Summing up, love is not a bad motive. But people claiming it have used it as an excuse not to investigate, leaving themselves to be taken in by the inconsistent or nonsensical (drink one caffeine but avoid another), or the unkind (worship in church but keep women and minorities “in their place”). But it can also provide a motive when we don’t want to do what we know is best (healthful living, so we’re not a burden to our loved ones).

 

So don’t quit loving. But don’t use love for God or Jesus or anyone else as an excuse to quit studying.

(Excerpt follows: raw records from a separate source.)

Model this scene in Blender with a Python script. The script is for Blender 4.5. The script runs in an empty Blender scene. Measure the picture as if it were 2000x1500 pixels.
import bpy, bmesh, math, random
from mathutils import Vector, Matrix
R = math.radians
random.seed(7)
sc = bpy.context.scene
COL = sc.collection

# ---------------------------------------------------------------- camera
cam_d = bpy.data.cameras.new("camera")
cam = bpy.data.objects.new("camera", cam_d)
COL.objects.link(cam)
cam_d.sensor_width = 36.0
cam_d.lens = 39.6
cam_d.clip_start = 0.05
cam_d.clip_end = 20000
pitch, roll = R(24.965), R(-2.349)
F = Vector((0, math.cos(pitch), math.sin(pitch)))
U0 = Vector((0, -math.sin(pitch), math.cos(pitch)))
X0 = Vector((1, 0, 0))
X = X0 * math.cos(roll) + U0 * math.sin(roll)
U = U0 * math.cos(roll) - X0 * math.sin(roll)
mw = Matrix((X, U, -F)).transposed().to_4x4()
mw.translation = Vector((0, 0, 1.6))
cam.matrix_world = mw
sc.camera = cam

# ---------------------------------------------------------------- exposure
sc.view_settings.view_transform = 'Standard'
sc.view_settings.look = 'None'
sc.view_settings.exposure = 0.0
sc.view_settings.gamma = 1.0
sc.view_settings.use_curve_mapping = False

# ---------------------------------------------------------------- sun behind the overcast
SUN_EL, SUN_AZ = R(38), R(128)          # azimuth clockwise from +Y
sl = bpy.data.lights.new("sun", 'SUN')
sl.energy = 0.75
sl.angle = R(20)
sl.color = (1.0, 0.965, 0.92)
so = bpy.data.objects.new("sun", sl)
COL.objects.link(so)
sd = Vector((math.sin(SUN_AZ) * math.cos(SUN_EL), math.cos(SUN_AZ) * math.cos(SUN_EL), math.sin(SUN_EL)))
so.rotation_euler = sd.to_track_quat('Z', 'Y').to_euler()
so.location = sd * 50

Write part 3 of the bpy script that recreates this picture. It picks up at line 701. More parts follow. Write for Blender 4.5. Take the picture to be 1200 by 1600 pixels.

Blind obedience suits cult leaders, but is not a fitting lifestyle for those who follow a God who says, “let’s talk this over together” (Isaiah 1:18, CJB) and “test everything that is said; hold on to what is good” (1 Thessalonians 5:21, NLT).

 

 

 

1“Love” can mean many things, and is often a catchall explanation of motive because we don’t know what else to say. But even actual love for God or a person can leave us with some disadvantages, as the column goes on to explain.

 

2Sorry to pick on smoking, but it makes the point quickly. See my column, “Squeaky Wheels” (October, 2012), on the subject of health.